La Banque centrale européenne (BCE) n’avait pas bonne presse à ses débuts, du moins en France, et il s’en est fallu de peu que le référendum de 1992 sur le « Traité de Maastricht » ne soit rejeté. On lui reprochait chez nous l’étroitesse de ses missions consacrées à la seule préservation de la stabilité de la zone Euro. A l’épreuve des crises des années 2010, il s’avéra que ce concept de stabilité avait le dos large et qu’il pouvait aussi conduire à lutter contre les spirales déflationnistes de manière efficace, comme ce fut illustré magistralement par Mario Draghi avec son discours fameux du « quoi qu’il en coûte », signifiant par là que la BCE était prête, au besoin par des rachats massifs de bons du trésor, à déjouer toute spéculation visant à désolidariser de la zone Euro les Etats du sud en difficulté tels que la Grèce, le Portugal et l’Italie. La BCE et l’Euro y gagnèrent une réputation protectrice qui ne fit pas peu pour aider à maintenir un front uni dans les négociations du Brexit.
Aujourd’hui, la publication le 8 juillet dernier par la BCE de sa « Déclaration de stratégie de politique monétaire» montre que la notion de stabilité peut conduire à une interprétation encore plus vaste de sa mission. Il vaut la peine de se pencher sur ce document complexe (1) car ce type de manifestation publique est assez rare, la dernière datant de 2003. Les 19 membres du comité des gouverneurs représentant les banques centrales fédérées par la BCE y partent du constat qu’il est inconcevable de prétendre défendre la stabilité de la zone Euro sans désormais prendre en compte les effets déstabilisateurs du changement climatique. Autrement dit l’ensemble du cadre de la politique monétaire de la BCE doit être adapté pour favoriser le développement des politiques de lutte contre le réchauffement climatique et l’organisation de la transition environnementale. La BCE ne travaille pas que dans le court terme. Il lui revient de contribuer avec ses outils à créer les conditions d’une cohérence des investissements et des outils de financement dans le long terme. Ainsi « stabilité » ne veut pas dire « immobilité » mais relève plutôt du même concept que « viabilité » ou « soutenabilité » dans le langage de l’environnement et du climat.
Le « plan climat » de la BCE consiste donc à inscrire dans les outils de la politique monétaire européenne les enjeux globaux du « Green deal (2) » adopté par l’UE, en usant de tous les leviers de sa responsabilité. Ainsi la BCE inclura-t-elle désormais dans la surveillance des agences de notation leur aptitude à prendre en compte les risques environnementaux et l’empreinte carbone des entreprises et des banques qu’elles évaluent.

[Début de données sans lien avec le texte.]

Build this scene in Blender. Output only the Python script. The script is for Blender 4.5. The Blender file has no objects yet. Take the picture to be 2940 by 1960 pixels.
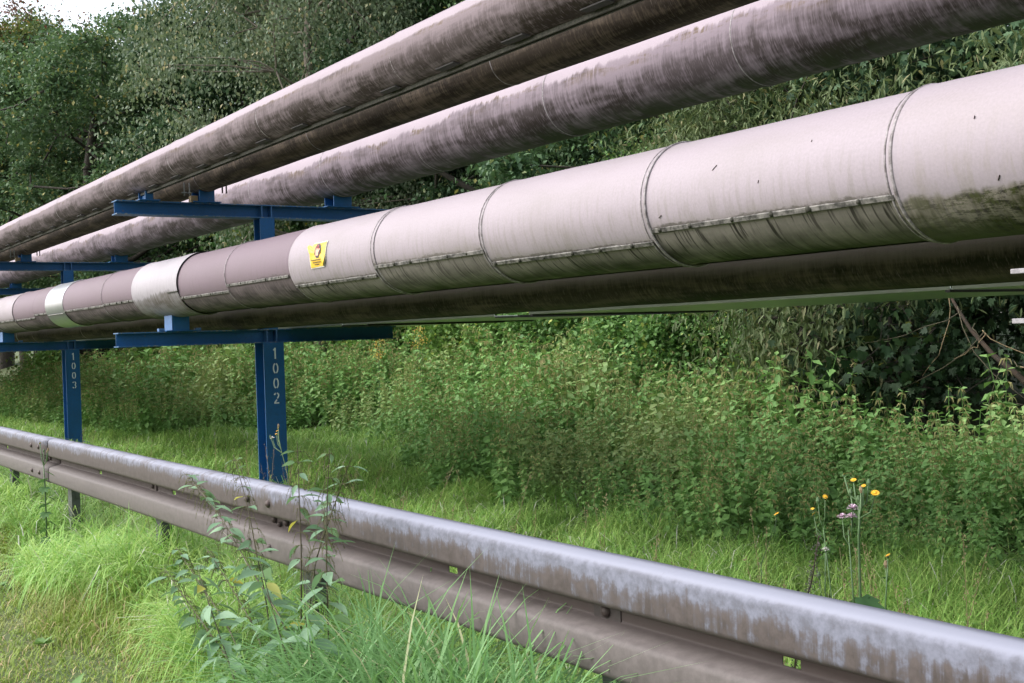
import bpy, math, random
import numpy as np
from mathutils import Vector, Matrix
random.seed(4); RNG = np.random.default_rng(7)
PI = math.pi
H0 = 1.33                      # eye height above the road side ground
col = bpy.context.scene.collection

# ------------------------------------------------------------------ helpers
def tag(o, label=None, cat=None, group=None, kind=None):
    if label: o['label'] = label
    if cat: o['category'] = cat
    if group: o['group'] = group
    if kind: o['kind'] = kind
    return o

def empty(name, loc=(0, 0, 0)):
    o = bpy.data.objects.new(name, None); col.objects.link(o); o.location = loc
    o.empty_display_size = .2
    return o

def link(name, me, parent=None, mat=None):
    o = bpy.data.objects.new(name, me); col.objects.link(o)
    if parent is not None: o.parent = parent
    if mat is not None and not me.materials: me.materials.append(mat)
    return o

class MB:
    def __init__(s): s.v = []; s.f = []; s.uv = []; s.hasuv = False
    def add(s, vs, fs, uvs=None):
        b = len(s.v); s.v += [tuple(map(float, v)) for v in vs]; s.f += [tuple(i + b for i in f) for f in fs]
        s.uv += list(uvs) if uvs is not None else [(0, 0)] * len(vs)
        if uvs is not None: s.hasuv = True
    def box(s, x0, x1, y0, y1, z0, z1):
        v = [(x0,y0,z0),(x1,y0,z0),(x1,y1,z0),(x0,y1,z0),(x0,y0,z1),(x1,y0,z1),(x1,y1,z1),(x0,y1,z1)]
        s.add(v, [(3,2,1,0),(4,5,6,7),(0,1,5,4),(1,2,6,5),(2,3,7,6),(3,0,4,7)])
    def tube(s, pts, radii, n=8, cap=True):
        pts = [Vector(p) for p in pts]; rings = []
        for i, p in enumerate(pts):
            t = (pts[min(i+1, len(pts)-1)] - pts[max(i-1, 0)]).normalized()
            a = t.cross(Vector((0, 0, 1)) if abs(t.z) < .9 else Vector((1, 0, 0))).normalized(); b = t.cross(a)
            r = radii[i] if hasattr(radii, '__len__') else radii
            rings.append([p + a * (math.cos(2*PI*k/n) * r) + b * (math.sin(2*PI*k/n) * r) for k in range(n)])
        vs = [q for r in rings for q in r]; fs = []
        for i in range(len(pts) - 1):
            for k in range(n):
                k2 = (k + 1) % n
                fs.append((i*n+k, i*n+k2, (i+1)*n+k2, (i+1)*n+k))
        if cap: fs.append(tuple(range(n))[::-1]); fs.append(tuple((len(pts)-1)*n + k for k in range(n)))
        s.add(vs, fs)
    def build(s, name, mat, parent=None, smooth=False, bevel=0, seg=2, solid=0):
        me = bpy.data.meshes.new(name); me.from_pydata(s.v, [], s.f); me.update()
        if s.hasuv:
            uvl = me.uv_layers.new(name='UVMap')
            vi = np.empty(len(me.loops), dtype=np.int32); me.loops.foreach_get('vertex_index', vi)
            uvl.data.foreach_set('uv', np.array(s.uv, dtype=np.float32)[vi].ravel())
        if smooth: me.polygons.foreach_set('use_smooth', [True] * len(me.polygons))
        o = link(name, me, parent, mat)
        if solid:
            m = o.modifiers.new('thickness', 'SOLIDIFY'); m.thickness = solid; m.offset = 0
        if bevel:
            m = o.modifiers.new('bevel', 'BEVEL'); m.width = bevel; m.segments = seg; m.limit_method = 'ANGLE'
        return o

def npmesh(name, V, sizes, idx, rnd=None, smooth=False):
    """V (n,3), sizes per face, idx flat loop vertex indices, rnd per vertex"""
    me = bpy.data.meshes.new(name)
    me.vertices.add(len(V)); me.vertices.foreach_set('co', V.astype(np.float32).ravel())
    me.loops.add(len(idx)); me.loops.foreach_set('vertex_index', idx.astype(np.int32))
    me.polygons.add(len(sizes)); st = np.zeros(len(sizes), dtype=np.int32); st[1:] = np.cumsum(sizes)[:-1]
    me.polygons.foreach_set('loop_start', st)
    try: me.polygons.foreach_set('loop_total', sizes.astype(np.int32))
    except Exception: pass
    if smooth: me.polygons.foreach_set('use_smooth', np.ones(len(sizes), dtype=bool))
    me.update(calc_edges=True)
    if rnd is not None:
        a = me.attributes.new('rnd', 'FLOAT', 'POINT'); a.data.foreach_set('value', rnd.astype(np.float32))
    return me

def scatter(tv, tf, M, P, rnd, aux=None):
    """replicate a template: returns (V, sizes, idx, rnd)"""
    tv = np.array(tv, float); n = len(P); k = len(tv)
    V = np.einsum('nij,kj->nki', M, tv) + P[:, None, :]
    sz = np.array([len(f) for f in tf]); fi = np.array([i for f in tf for i in f])
    idx = (fi[None, :] + (np.arange(n) * k)[:, None]).ravel()
    r = np.repeat(rnd, k)
    return V.reshape(-1, 3), np.tile(sz, n), idx, r

def merge(parts):
    Vs, ss, ii, rr = [], [], [], []; b = 0
    for V, s, i, r in parts:
        Vs.append(V); ss.append(s); ii.append(i + b); rr.append(r); b += len(V)
    return np.concatenate(Vs), np.concatenate(ss), np.concatenate(ii), np.concatenate(rr)

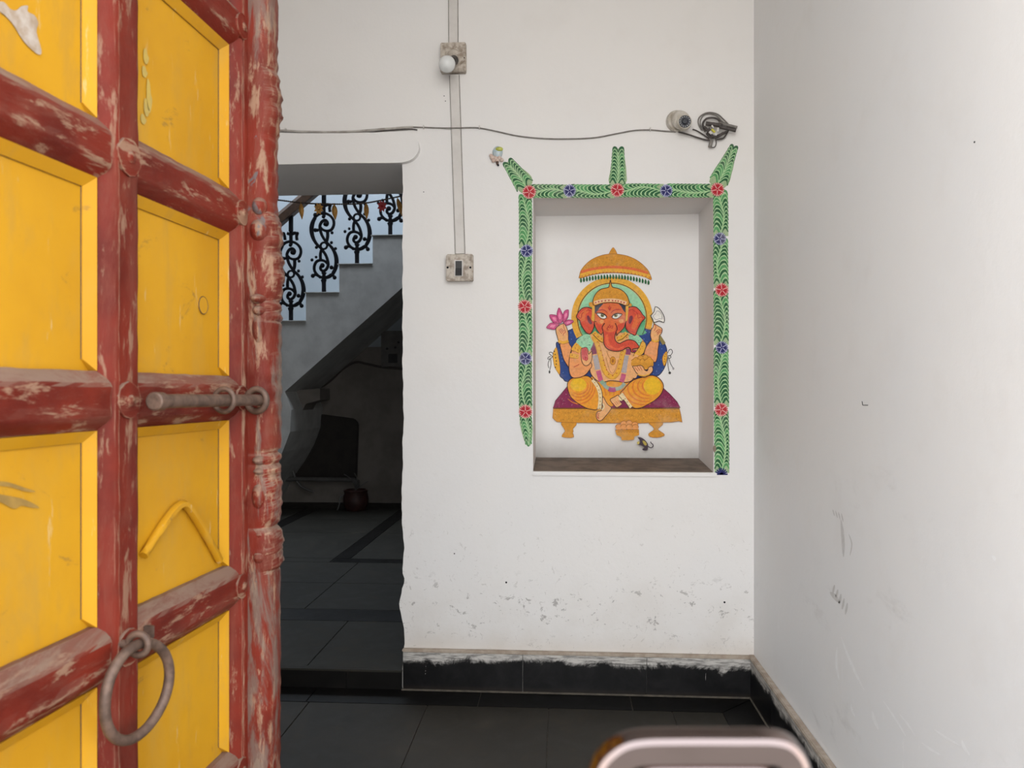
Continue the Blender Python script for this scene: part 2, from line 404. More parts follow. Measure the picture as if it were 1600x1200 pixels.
ngon_slab(floor, [(.273, YB-BWD+.002), (XR-BWD-.002, YB-BWD+.002), (XR-.03, YB-.03), (XR, YB), (.273, YB)], 0, 'black', 'border_slab')
ngon_slab(floor, [(XR-BWD, YB-BWD-.001), (XR-.027, YB-.036), (XR, YB-.036), (XR, YB-.62), (XR-BWD, YB-.62)], 0, 'black', 'border_slab')
for a, b in ((1.80, YB-.622), (1.19, 1.798), (.58, 1.188)): slab(floor, XR-BWD, XR, a, b, 0, 'black', 'border_slab')

# skirting
SKH = H-(1027-610)/1200*2.985; SKT = .018
sk = empty('baseboard_back', (0, YB, 0), kind='structure', label='black tile skirting under the niche wall splashed with whitewash', cat='baseboard')
t = [DX1+.004, onY(817, 1050, YB).x, onY(1010, 1050, YB).x, XR-.001]
for i in range(3):
    mb = MB(); mb.box((t[i]+.001, YB-SKT, 0.0005), (t[i+1]-.001, YB+.001, SKH)); obj('skirting_tile', mb, 'skirting', sk, bevel=.0015)
mb = MB(); mb.box((DX1+.002, YB-SKT-.003, SKH), (XR-.001, YB+.001, SKH+.012)); obj('mortar_bead', mb, 'mortar', sk, bevel=.003)
mb = MB(); mb.box((LX, YB-SKT, .0005), (DX0-.002, YB+.001, SKH)); obj('skirting_tile', mb, 'skirting', sk, bevel=.0015)
mb = MB(); mb.cyl((DX1, YB-SKT-.001, .004), (XR-SKT, YB-SKT-.001, .004), .004, n=6); obj('grout_bead', mb, 'grout', sk)
sr = empty('baseboard_right', (XR, 1.7, 0), kind='structure', label='black tile skirting along the right wall with a tan mortar bead', cat='baseboard')
y = YB-SKT
for L in (.30, .48, .48, .48, .48, .40):
    mb = MB(); mb.box((XR-SKT, y-L+.001, .0005), (XR+.001, y-.001, SKH)); obj('skirting_tile', mb, 'skirting', sr, bevel=.0015); y -= L
mb = MB(); mb.box((XR-SKT-.004, .42, SKH), (XR+.001, YB-.001, SKH+.014)); obj('mortar_bead', mb, 'mortar', sr, bevel=.003)
mb = MB(); mb.cyl((XR-SKT-.001, .5, .004), (XR-SKT-.001, YB-SKT, .004), .004, n=6); obj('grout_bead', mb, 'grout', sr)

# ------------------------------------------------------------------ inner passage and stairwell
ZI = .078; YF = 7.5; YS = 6.6; IX0, IX1 = -5.0, 1.3
mb = MB(); mb.box((DX0, YB+.02, -.12), (DX1+.05, YI+.01, ZI-.0065)); mb.box((IX0, YI, -.12), (IX1, YF, ZI-.0065))
fi = obj('floor_inner', mb, 'grout', loc=(0, YI, 0), kind='structure', label='raised dark stone floor of the passage beyond the opening', cat='floor')
yA, yB2 = onZ(530, 970, ZI).y, onZ(530, 952, ZI).y
slab(fi, DX0, -1.02, YB, yA, ZI, 'kota_in'); slab(fi, -1.02, DX1, YB, yA, ZI, 'kota_in')
# riser of the threshold
rx = [DX0, -1.2, onY(542, 1060, YB).x, DX1]
for i in range(3):
    mb = MB(); mb.box((rx[i]+.001, YB-.012, .0005), (rx[i+1]-.001, YB+.02, ZI-.008)); obj('riser_tile', mb, 'black', fi, bevel=.001)
mb = MB(); mb.box((DX0, YB-.016, ZI-.009), (DX1, YB+.02, ZI-.0005)); obj('nosing', mb, 'kota_in', fi, bevel=.002)
slab(fi, IX0, IX1, yA, yB2, ZI, 'black', 'border_slab')
y1 = onZ(470, 910, ZI).y; y2 = onZ(560, 879, ZI).y; y3 = onZ(560, 873, ZI).y
xsi = [IX0, -3.1, -2.2, -1.3, -.4, .5, IX1]
for i in range(6):
    slab(fi, xsi[i], xsi[i+1], yB2, y1, ZI, 'kota_in'); slab(fi, xsi[i], xsi[i+1], y1, y2, ZI, 'kota_in')
xa = onZ(515, 878, ZI).x; xb = onZ(541, 878, ZI).x
slab(fi, xa, IX1, y2, y3, ZI, 'black', 'border_slab'); slab(fi, IX0, xa, y2, y3, ZI, 'kota_in')
slab(fi, xa, xb, y3, 7.1, ZI, 'black', 'border_slab')
xc0 = onZ(441, 823, ZI).x; slab(fi, xc0-.12, xc0, y3, 7.1, ZI, 'black', 'border_slab')
slab(fi, IX0, xc0-.12, y3, 7.1, ZI, 'kota_in')
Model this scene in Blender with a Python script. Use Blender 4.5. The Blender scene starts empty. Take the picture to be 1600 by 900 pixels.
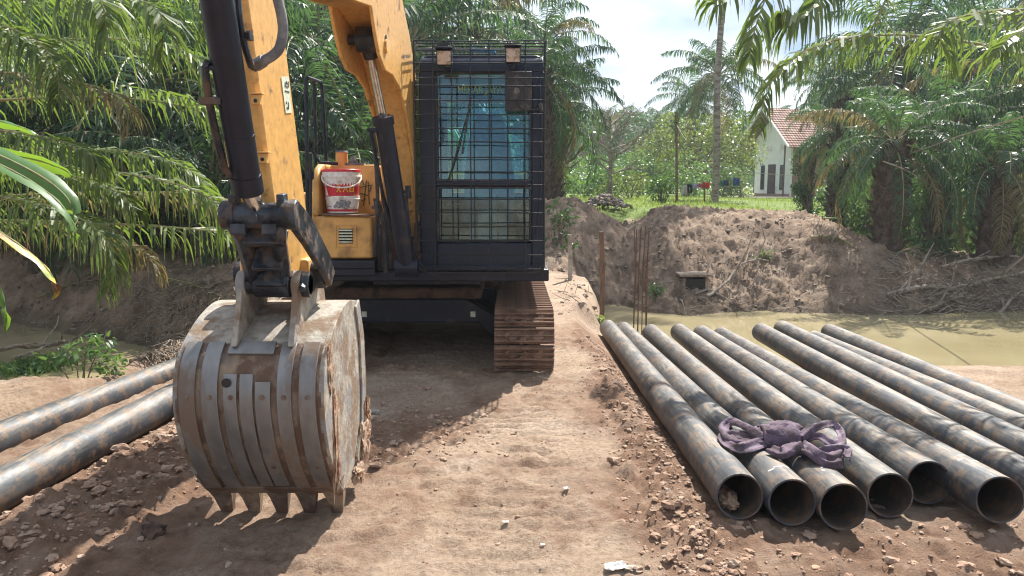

De même conditionnera-t-elle à ces risques l’éligibilité des «contreparties » données par les banques en échange de son soutien, les fameux « collatéraux (3) ». Les indicateurs et les catégories « environnementales » utilisées par la BCE n’innoveront pas. Ils seront directement inspirés de ceux en vigueur dans le cadre des politiques générales de l’Union de soutien aux investissements, spécifiquement ceux en usage pour le plan de relance « nouvelle génération Europe « approuvé par le Parlement européen, qui font eux -mêmes l’objet d’intenses négociations. Il n’empêche, il est bon de savoir que l’espace monétaire européen s’organise en cohérence avec ses ambitions de long terme.
Jérôme Vignon
1.https://www.ecb.europa.eu/home/search/review/html/ecb.strategyreview_monpol_strategy_stateme
2. Stratégie globale adoptée en 2019 par l’UE sur proposition de la Commission Van der Leyen et visant à réaliser la neutralité carbone en 2050 . L’objectif intermédiaire de réduction des émissions GES de 55% en 2030 vient de faire l’objet d’un vaste ensemble législatif.
3.Le rachat de titres publics détenus par les banques pour obtenir des liquidités de la BCE nécessite de présenter des garanties sous formes d’actifs aussi appelés « collatéraux ».